Nous espérons que les pays parviendront à comprendre ces questions et à traiter les relations internationales du point de vue de la communauté de destin pour s'opposer fermement à la mentalité du jeu à somme nulle qui génère les confrontations. Cette contradiction est particulièrement évidente en Asie, où les États-Unis continuent à pratiquer leur stratégie de « rééquilibrage » en renforçant leur présence militaire dans l'Asie de l'Est et l'Ouest du Pacifique. Ils renforcent leurs alliances militaires avec les pays de la région, mènent des exercices militaires fréquents. Alors qu'ils se contentaient de manœuvrer en coulisses, ils s'invitent désormais ouvertement dans le problème de la mer de Chine méridionale, exacerbant les tensions dans cette région. Encouragés par ce soutien, le Japon et les Philippines s'animent d'ambitions nouvelles et accélèrent leur course aux armements pour atteindre leurs objectifs.
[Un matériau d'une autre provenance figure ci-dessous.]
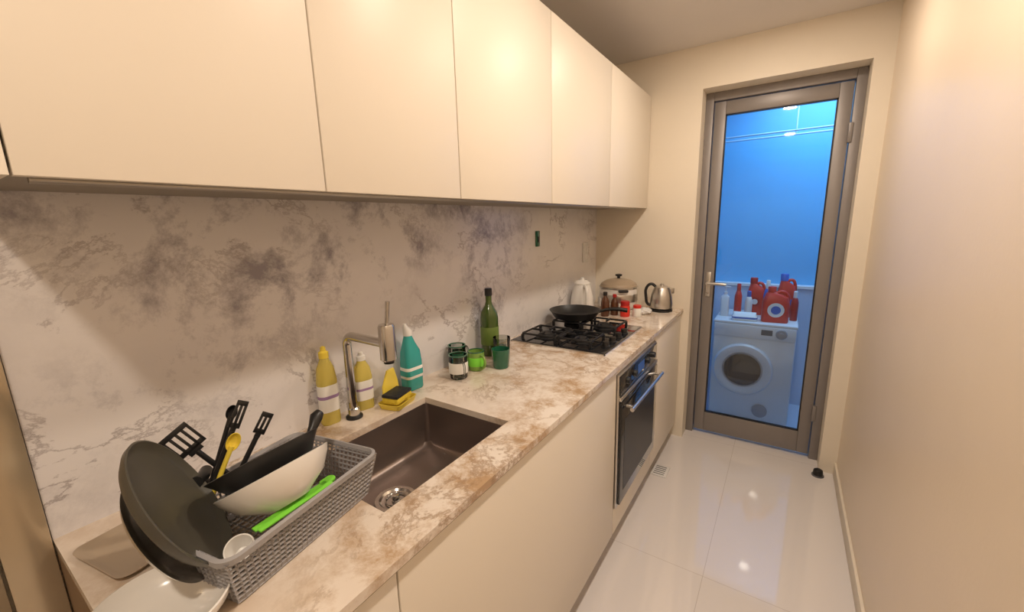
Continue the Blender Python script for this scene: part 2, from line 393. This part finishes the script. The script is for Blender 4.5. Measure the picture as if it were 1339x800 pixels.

L'économie de la région de l'Asie de l'Est dépend largement de la Chine, tandis que la sécurité repose sur les États-Unis. Mais ce phénomène de séparation entre développement et sécurité n'est pas tenable sur le long terme. Il fait que la sécurité n'est pas assurée et que le développement se heurte à des obstacles. La gouvernance mondiale et régionale doit intensifier ses efforts pour résoudre ces problèmes avant qu'ils ne dégénèrent. Il faut pour cela adopter un nouveau concept de sécurité, établir un nouvel ordre de sécurité en Asie de l'Est et dans toute l'Asie, rechercher la paix par la coopération. Des mesures complexes devront être prises pour créer une sécurité durable et offrir des garanties fiables qui seules pourront soutenir une croissance vigoureuse de l'économie en Asie de l'Est. Les principaux pays doivent jouer un rôle de modèle. Il est important que la Chine et les États-Unis construisent des relations de nouveau type qui allient les principes de non-confrontation, de respect mutuel et de coopération mutuellement bénéfique. L'initiative des nouvelles Routes de la Soie est une voie possible et fournit une feuille de route à la coopération mutuellement bénéfique et à la construction d'une communauté de destin entre la Chine et les pays riverains.

 

*HE YAFEI est ancien vice-ministre des Affaires étrangères et ancien directeur adjoint du Bureau des affaires des Chinois d'outre-mer relevant du Conseil des affaires d'État.